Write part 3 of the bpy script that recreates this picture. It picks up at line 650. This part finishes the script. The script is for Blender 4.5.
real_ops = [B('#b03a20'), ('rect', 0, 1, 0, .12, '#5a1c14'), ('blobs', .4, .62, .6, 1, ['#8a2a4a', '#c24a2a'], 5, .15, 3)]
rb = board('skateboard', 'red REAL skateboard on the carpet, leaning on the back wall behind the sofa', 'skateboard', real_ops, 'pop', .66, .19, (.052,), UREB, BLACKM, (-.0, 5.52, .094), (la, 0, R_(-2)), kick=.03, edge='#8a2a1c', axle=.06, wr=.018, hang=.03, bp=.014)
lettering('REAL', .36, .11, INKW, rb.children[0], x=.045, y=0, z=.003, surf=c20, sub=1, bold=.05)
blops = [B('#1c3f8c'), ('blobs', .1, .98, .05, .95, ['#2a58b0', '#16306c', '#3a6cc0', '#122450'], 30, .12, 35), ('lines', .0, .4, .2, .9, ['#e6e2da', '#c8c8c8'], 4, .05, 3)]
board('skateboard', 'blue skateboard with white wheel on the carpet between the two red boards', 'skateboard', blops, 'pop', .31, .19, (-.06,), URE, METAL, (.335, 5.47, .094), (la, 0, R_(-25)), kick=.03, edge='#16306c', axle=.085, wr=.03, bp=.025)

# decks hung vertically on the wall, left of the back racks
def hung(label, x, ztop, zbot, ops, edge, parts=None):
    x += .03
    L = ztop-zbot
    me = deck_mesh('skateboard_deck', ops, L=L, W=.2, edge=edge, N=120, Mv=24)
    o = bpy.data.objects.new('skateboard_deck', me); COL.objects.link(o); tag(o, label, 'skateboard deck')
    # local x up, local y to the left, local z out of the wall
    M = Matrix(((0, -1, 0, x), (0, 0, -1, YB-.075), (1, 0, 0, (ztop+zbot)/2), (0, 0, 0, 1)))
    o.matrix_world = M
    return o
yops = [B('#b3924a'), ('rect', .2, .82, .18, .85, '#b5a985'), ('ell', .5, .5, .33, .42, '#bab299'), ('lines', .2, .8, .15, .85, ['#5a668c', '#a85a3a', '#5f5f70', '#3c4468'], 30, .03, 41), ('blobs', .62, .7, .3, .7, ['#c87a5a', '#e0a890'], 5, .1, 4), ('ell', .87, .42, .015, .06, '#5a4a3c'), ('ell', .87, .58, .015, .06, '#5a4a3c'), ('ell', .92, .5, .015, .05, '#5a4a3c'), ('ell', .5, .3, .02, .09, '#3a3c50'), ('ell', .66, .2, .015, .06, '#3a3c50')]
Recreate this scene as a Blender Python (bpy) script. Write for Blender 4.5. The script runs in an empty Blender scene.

#### The exercise:
Return the entries above exactly as they appear.

#### Written response:
Write part 3 of the bpy script that recreates this picture. It picks up at line 650. This part finishes the script. The script is for Blender 4.5.
real_ops = [B('#b03a20'), ('rect', 0, 1, 0, .12, '#5a1c14'), ('blobs', .4, .62, .6, 1, ['#8a2a4a', '#c24a2a'], 5, .15, 3)]
rb = board('skateboard', 'red REAL skateboard on the carpet, leaning on the back wall behind the sofa', 'skateboard', real_ops, 'pop', .66, .19, (.052,), UREB, BLACKM, (-.0, 5.52, .094), (la, 0, R_(-2)), kick=.03, edge='#8a2a1c', axle=.06, wr=.018, hang=.03, bp=.014)
lettering('REAL', .36, .11, INKW, rb.children[0], x=.045, y=0, z=.003, surf=c20, sub=1, bold=.05)
blops = [B('#1c3f8c'), ('blobs', .1, .98, .05, .95, ['#2a58b0', '#16306c', '#3a6cc0', '#122450'], 30, .12, 35), ('lines', .0, .4, .2, .9, ['#e6e2da', '#c8c8c8'], 4, .05, 3)]
board('skateboard', 'blue skateboard with white wheel on the carpet between the two red boards', 'skateboard', blops, 'pop', .31, .19, (-.06,), URE, METAL, (.335, 5.47, .094), (la, 0, R_(-25)), kick=.03, edge='#16306c', axle=.085, wr=.03, bp=.025)

# decks hung vertically on the wall, left of the back racks
def hung(label, x, ztop, zbot, ops, edge, parts=None):
    x += .03
    L = ztop-zbot
    me = deck_mesh('skateboard_deck', ops, L=L, W=.2, edge=edge, N=120, Mv=24)
    o = bpy.data.objects.new('skateboard_deck', me); COL.objects.link(o); tag(o, label, 'skateboard deck')
    # local x up, local y to the left, local z out of the wall
    M = Matrix(((0, -1, 0, x), (0, 0, -1, YB-.075), (1, 0, 0, (ztop+zbot)/2), (0, 0, 0, 1)))
    o.matrix_world = M
    return o
yops = [B('#b3924a'), ('rect', .2, .82, .18, .85, '#b5a985'), ('ell', .5, .5, .33, .42, '#bab299'), ('lines', .2, .8, .15, .85, ['#5a668c', '#a85a3a', '#5f5f70', '#3c4468'], 30, .03, 41), ('blobs', .62, .7, .3, .7, ['#c87a5a', '#e0a890'], 5, .1, 4), ('ell', .87, .42, .015, .06, '#5a4a3c'), ('ell', .87, .58, .015, .06, '#5a4a3c'), ('ell', .92, .5, .015, .05, '#5a4a3c'), ('ell', .5, .3, .02, .09, '#3a3c50'), ('ell', .66, .2, .015, .06, '#3a3c50')]
Recreate this scene as a Blender Python (bpy) script. Write for Blender 4.5. The script runs in an empty Blender scene.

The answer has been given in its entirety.